Once it became clear to her that to make the jump from managing projects to program planning, including understanding impacts, directing investments and measuring results, a masters degree was advantageous, so she decided to pursue the XMNR program. Toward the end of her time in XMNR in 2012, she developed a business plan, in collaboration with the then Director of Eastern Partnership Office, “to find specific places in the Chesapeake Bay Watershed where restoration activities could achieve multiple goals around water quality, habitat and species conservation,” which are NFWF’s main priorities. This multi-targeted approach was widely accepted both inside and outside the foundation.

NFWF’s Vice President of Conservation Programs knew Mandy had recently completed her degree, and had seen first hand how it had aided her in the strategic thinking required to develop the Chesapeake Plan and in 2013 Mandy was promoted to Senior Manager of Conservation Programs, where she now develops nationwide programs and plans.

Kayaker at sunset
Photo credit: Chesapeake Bay Program (via Flickr CC)

“There’s nothing like having a personal connection to the environment you call home,” Mandy asserts of the link between her work and the Potomac River, the fourth largest river along the U.S. Atlantic coast which flows into the CBW, and where she grew up kayaking and exploring the habitats along its shorelines.

Mandy is currently working on the Hurricane Sandy Coastal Resilience Program, dispersing $102.7 million in grant funding for on-the-ground projects. “NFWF is in a unique position to have funds to do significant amounts of on-the-ground work.
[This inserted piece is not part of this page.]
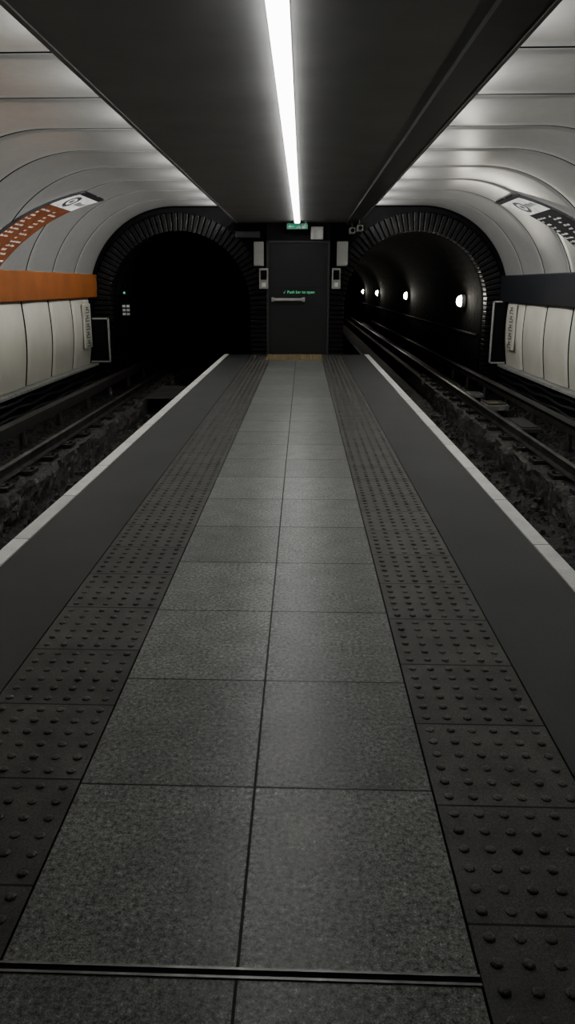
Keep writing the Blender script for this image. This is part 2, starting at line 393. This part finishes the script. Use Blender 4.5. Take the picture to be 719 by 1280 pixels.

Understanding how we direct those funds and choose projects is important. It’s a lens through which [students] might not have looked through before,” she says about the XMNR program’s regular invitations to have her return as a guest speaker to talk to current students about tactical thinking in relation to managing the Chesapeake Bay Watershed issues.

“Before XMNR I had been viewing conservation in somewhat of a vacuum. You do conservation for conservation’s sake,” Mandy says. The program helped her understand bigger issues “like larger scale drivers behind loss of habitat and diversity: poverty, inequality, war, corporate actors, competing interests. They all have an impact on the environment. In order to truly change a dynamic, all of those human factors need to be considered.”

She also maintains that the program helped delve deeper into the impacts of climate change on ecosystems, ecosystem services and human life, which she is now directly applying to her coastal resiliency work. Her team developed a framework for the Hurricane Sandy Coastal Resiliency Grants Program that included the compilation of data and completion of complex GIS analysis to identify communities most at risk from future storms and how natural systems and green infrastructure provide those communities with resiliency.